New compilation features old and new material



Ani DiFranco plays The Music Hall on Nov. 6 and 7.





A new band, new recordings, new book and a baby, but what makes Ani DiFranco one of the most provocative musicians of our time remains the same.





Additions both personal and professional abound for the politically minded folkie from Buffalo (now living in New Orleans) who at age 18 bought a fledgling label for $50 and turned it into DIY phenomenon Righteous Babe Records. The feminist icon has fresh players backing her up and a recent release called Canon, a double-disc compilation of her best songs over a trailblazing career spanning nearly 20 years. She also has Verses, a book of original poetry and paintings published in tandem with the discs.





All of this gets done, of course, in the moments between DiFranco tending to her nine-month-old, Petah Lucia.





“It’s forcing me to slow down production a little bit on the old folk song tip, but I’m more than ready for that,” says DiFranco, now 37, on being a mom. “The whole process of getting pregnant, giving birth and having the buck stop here for somebody else’s existence has made me think about things differently.”





Canon features new touches to old favourites. While assembling its lineup, DiFranco re-recorded existing songs, some drastically so.





“I wanted to provide an element that was new and vital to the compilation so it’s not just a mixed tape,” she says. “If someone’s curious about my music, where do you begin?”

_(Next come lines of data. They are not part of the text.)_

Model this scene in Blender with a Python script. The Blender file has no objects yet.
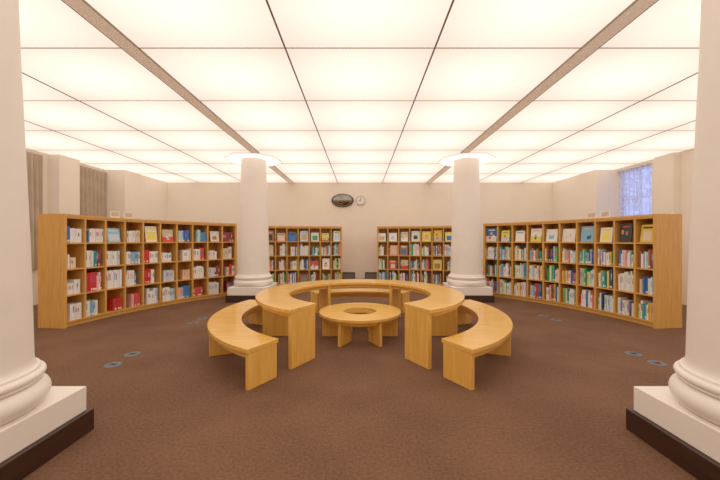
import bpy, math, random
from math import sin, cos, radians, pi
random.seed(21)
sc = bpy.context.scene
sc.view_settings.view_transform = 'Standard'
sc.view_settings.look = 'None'
sc.view_settings.exposure = 0.0
sc.view_settings.gamma = 1.15

H = 3.2; CY = 4.4; CT = 4.5; BACK = 10.3; FRONT = -2.6

# ---------------------------------------------------------------- materials
def new_mat(name):
    m = bpy.data.materials.new(name); m.use_nodes = True
    nt = m.node_tree; b = nt.nodes['Principled BSDF']
    return m, nt, b

def noise_mat(name, c1, c2, scale=(8, 8, 8), rough=0.6, bump=0.0, nscale=1.0, detail=4, spec=0.5, coat=0.0, coord='Object'):
    m, nt, b = new_mat(name)
    tc = nt.nodes.new('ShaderNodeTexCoord'); mp = nt.nodes.new('ShaderNodeMapping')
    mp.inputs['Scale'].default_value = scale
    n = nt.nodes.new('ShaderNodeTexNoise'); n.inputs['Scale'].default_value = nscale; n.inputs['Detail'].default_value = detail
    r = nt.nodes.new('ShaderNodeValToRGB')
    r.color_ramp.elements[0].position = 0.3; r.color_ramp.elements[1].position = 0.7
    r.color_ramp.elements[0].color = (*c1, 1); r.color_ramp.elements[1].color = (*c2, 1)
    nt.links.new(tc.outputs[coord], mp.inputs['Vector']); nt.links.new(mp.outputs[0], n.inputs['Vector'])
    nt.links.new(n.outputs['Fac'], r.inputs['Fac']); nt.links.new(r.outputs[0], b.inputs['Base Color'])
    b.inputs['Roughness'].default_value = rough
    b.inputs['Specular IOR Level'].default_value = spec
    b.inputs['Coat Weight'].default_value = coat
    b.inputs['Coat Roughness'].default_value = 0.12
    if bump:
        bp = nt.nodes.new('ShaderNodeBump'); bp.inputs['Strength'].default_value = bump; bp.inputs['Distance'].default_value = 0.01
        nt.links.new(n.outputs['Fac'], bp.inputs['Height']); nt.links.new(bp.outputs[0], b.inputs['Normal'])
    return m

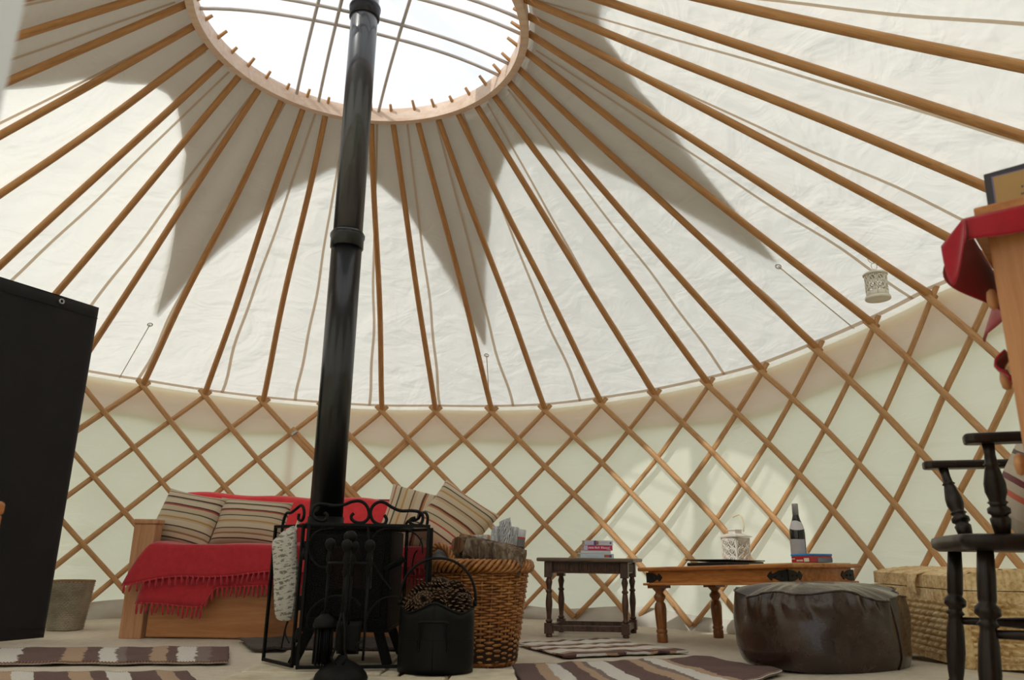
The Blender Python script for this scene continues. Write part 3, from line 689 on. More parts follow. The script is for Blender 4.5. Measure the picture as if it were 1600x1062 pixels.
log('firewood_log','split brown log slanting down to the right edge of the basket',T(716,846,3.36),T(812,868,3.37),.036,m_split,seed=21)
log('firewood_log','dark log end with crumbling bark at the left of the pile',T(715,851,3.24),T(750,852,3.40),.032,m_bark,seed=9)
log('firewood_log','split log with pale face low in the basket front',T(705,884,3.20),T(775,892,3.18),.035,m_split,flat=.35,seed=14)
log('firewood_log','silvery grey log standing inside the basket handle',T(688,888,3.24),T(688,868,3.36),.045,m_grey,seed=30)
log('firewood_log','brown barked log behind the basket handle',T(700,874,3.42),T(760,872,3.44),.045,m_bark,seed=41)
# newspapers
t=NT('newsprint'); tc=t.n('ShaderNodeTexCoord'); sp_=t.n('ShaderNodeSeparateXYZ'); t.l(tc.outputs['UV'],sp_.inputs[0])
ln=t.math('GREATER_THAN',t.math('FRACT',t.math('MULTIPLY',sp_.outputs[1],34.)),.5); wd=t.math('GREATER_THAN',t.noise(t.coords('UV',(36,90,1)),1.,2),.47)
blk=t.math('GREATER_THAN',t.noise(t.coords('UV',(3.2,2.2,1)),1.7,1),.44)
ink=t.math('MULTIPLY',t.math('MULTIPLY',ln,wd),blk); m_news=t.pbr(t.mix(t.math('MULTIPLY',ink,.85),lin('#cfd0d4'),lin('#3b3b42')),.9,0,None,.1)
t=NT('newsphoto'); tc=t.n('ShaderNodeTexCoord'); sp_=t.n('ShaderNodeSeparateXYZ'); t.l(tc.outputs['UV'],sp_.inputs[0])
m_photo=t.pbr(t.ramp(sp_.outputs[1],[(0,lin('#b9b8a8')),(.18,lin('#d8dbd2')),(.25,lin('#77803c')),(.32,lin('#d6d8d4')),(.42,lin('#3c4540')),(.5,lin('#77787a')),(.72,lin('#c3423f')),(.77,lin('#cfd1d6'))],'CONSTANT'),.8,0,None,.2)
t=NT('newswave'); v=t.coords('UV',(1,1,1),(0,0,.7)); wv=t.n('ShaderNodeTexWave'); wv.inputs['Scale'].default_value=3.2; wv.inputs['Distortion'].default_value=9; wv.inputs['Detail'].default_value=3; t.l(v,wv.inputs[0])
m_wave=t.pbr(t.ramp(wv.outputs['Fac'],[(.0,lin('#26262c')),(.38,lin('#bfc1c8')),(1,lin('#d4d6da'))]),.9,0,None,.1)
def paper(label,px,y,mat,bend=.02,th=.004):
    P=[at(u,v,y) for u,v in px]; root=MB()
    def fn(u,v):
        q=(P[0]*(1-u)+P[1]*u)*(1-v)+(P[3]*(1-u)+P[2]*u)*v; return q+V(0,-bend*math.sin(u*PI)+.01*v*math.sin(u*9),0)
    root.grid(fn,10,8); o=root.build('newspaper',mat,solid=th); return tag(o,label,'newspaper','newspapers in the basket')
paper('folded newspaper with wavy grey lines, tallest in the basket',((783,868),(806,872),(797,808),(780,815)),3.40,m_wave,.012)
paper('newspaper with small red square, left of the wavy one',((764,850),(788,868),(782,822),(770,822)),3.425,m_news,.01)
paper('plain white newspaper fold right of the wavy one',((790,872),(806,872),(811,824),(800,822)),3.43,m_news,.006)
paper('rolled newspaper with red headline and green photo, furthest right',((804,880),(815,880),(822,828),(811,826)),3.38,m_photo,.022)
paper('sheet of white newspaper lying low above the logs',((742,846),(762,846),(761,836),(742,836)),3.44,m_news,.004)
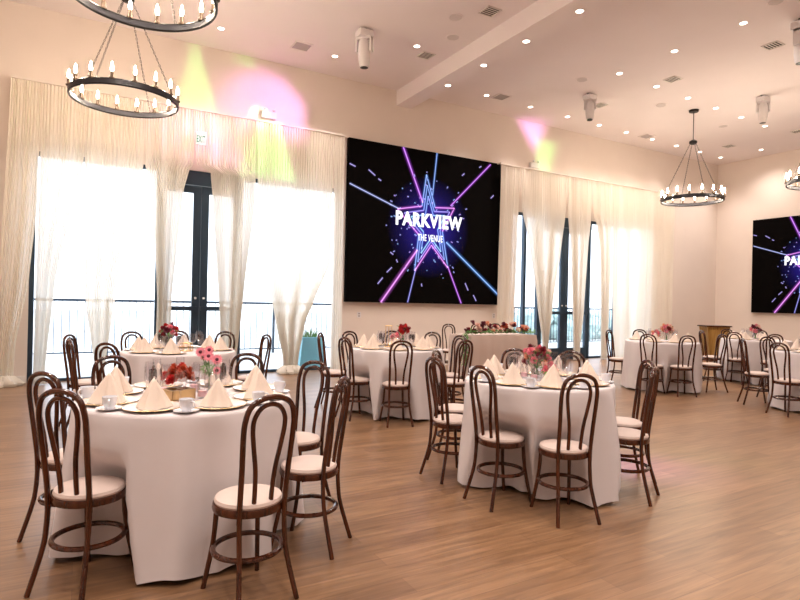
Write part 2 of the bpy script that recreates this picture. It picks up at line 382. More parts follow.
DASH = [((0.114, 0.821), (0.154, 0.79)), ((0.172, 0.773), (0.19, 0.763)), ((0.005, 0.841), (0.039, 0.828)), ((0.182, 0.116), (0.212, 0.157)), ((0.235, 0.191), (0.266, 0.225)), ((0.254, 0.32), (0.273, 0.306)), ((0.292, 0.277), (0.3, 0.258)), ((0.751, 0.145), (0.774, 0.094)), ((0.812, 0.064), (0.834, 0.023)), ((0.454, 0.129), (0.458, 0.11)), ((0.713, 0.874), (0.73, 0.891)), ((0.925, 0.747), (0.947, 0.771)), ((0.56, 0.318), (0.568, 0.299)), ((0.835, 0.949), (0.851, 0.96))]
def video_wall(loc, rz, w, h, label):
    r = empty('video_wall', loc, rz); tag(r, label, 'screen')
    P = lambda uv, d: (uv[0] * w, -d, uv[1] * h)
    MB().box(0, w, -.10, -.002, 0, h).build('screen_panel', m_screen, r, smooth=False)
    def stroke(mb, a, b_, wd, col, d, fade=0):
        A, B = Vector(P(a, d)), Vector(P(b_, d)); t = (B - A).normalized(); n = t.cross(Vector((0, 1, 0))) * wd * h
        o = len(mb.v)
        for q, c in ((A, col), (B, tuple(x * (1 - fade) for x in col))):
            for k in (-3.2, -1, -.25, .25, 1, 3.2):
                mb.v.append(tuple(q + n * k)); z = {3.2: 0, 1: .30, .25: 1}[abs(k)]
                mb.c.append(tuple(x * z * (1.25 if z == 1 else .9) + (.30 if z == 1 else 0) for x in c) if z else (0, 0, 0))
        for k in range(5): mb.f.append((o + k, o + k + 1, o + 7 + k, o + 6 + k))
    g = MB()
    n = 28; g.v.append(P((.5, .52), .103)); g.c.append((.04, .02, .45))
    for rr, cc in ((.06, (.04, .02, .38)), (.12, (.02, .012, .20)), (.19, (.008, .005, .07)), (.27, (0, 0, 0))):
        for k in range(n):
            a = 2 * pi * k / n; g.v.append(P((.5 + rr * cos(a), .50 + rr * 1.25 * sin(a)), .103)); g.c.append(cc)
    for k in range(n):
        k2 = (k + 1) % n; g.f.append((0, 1 + k, 1 + k2))
        for q in range(3): g.f.append((1 + q * n + k, 1 + (q + 1) * n + k, 1 + (q + 1) * n + k2, 1 + q * n + k2))
    g.build('screen_glow', m_art, r, smooth=False, cols=g.c)
    s = MB()
    for a, b_, c, wd in STREAK: stroke(s, b_, a, wd * .36, c, .106)
    for a, b_ in DASH: stroke(s, a, b_, .003, (.45, .35, .95), .106)
    rn = random.Random(3)
    for k in range(90):
        an = rn.uniform(0, 2 * pi); q = rn.uniform(.12, .36); u, v = .5 + q * .75 * cos(an), .5 + q * sin(an); l = rn.uniform(.004, .016)
        stroke(s, (u, v), (u + l * cos(an), v + l * sin(an)), .003, rn.choice(((.3, .3, .9), (.35, .2, .8), (.2, .4, .9))), .106)
    s.build('light_streaks', m_art, r, smooth=False, cols=s.c)
    e = MB()
    for sc, c, wd, d in ((1, MG, .0045, .109), (.80, (.35, .25, 1), .0038, .1095), (.60, CY, .0038, .110)):
        pts = [(.505 + (u - .505) * sc, .50 + (v - .50) * sc) for u, v in STAR]
        for k in range(10): stroke(e, pts[k], pts[(k + 1) % 10], wd, c if k % 3 else BL, d)
    e.build('star_emblem', m_art, r, smooth=False, cols=e.c)
    for s_, u, v, wd, hh, bo in (('PARKVIEW', .282, .497, .438, .092, .045), ('THE VENUE', .423, .408, .164, .044, .02)):
        text_mesh(s_, hh * h, wd * w, bo).build('lettering', m_text, r, smooth=False, loc=(u * w, -.115, v * h))
video_wall((4.81, YF, 1.41), 0, 4.03, 3.41, 'large black video screen with neon star on the window wall')
video_wall((XR, 9.67, 1.34), -pi / 2, 3.25, 2.79, 'black video screen on the right wall, cut by the frame edge')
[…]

DiFranco’s music and now poetry often reflects on progressive topics and feminism — a word branded as a threat far too often, she says.





The word is just common sense for DiFranco.





“Why would young women, let alone all of us at this point, not identify as feminists? It’s not a radical concept,” she says.





“A lot of this is busy work by the Christian right that could be energy better spent in other areas. How about fighting for peace on this earth, an end to war?”





But DiFranco approaches the challenge in a quintessentially American way: If you don’t like it, you can change it yourself.





“Don’t say, ‘President Bush is doing this, so we should do that.’ It makes you want to give up before you start,” she says. “But if you say, ‘Check out this cool co-op that’s doing this local food thing,’ you get people inspired to do the right thing rather than reacting and fighting against the wrong thing.”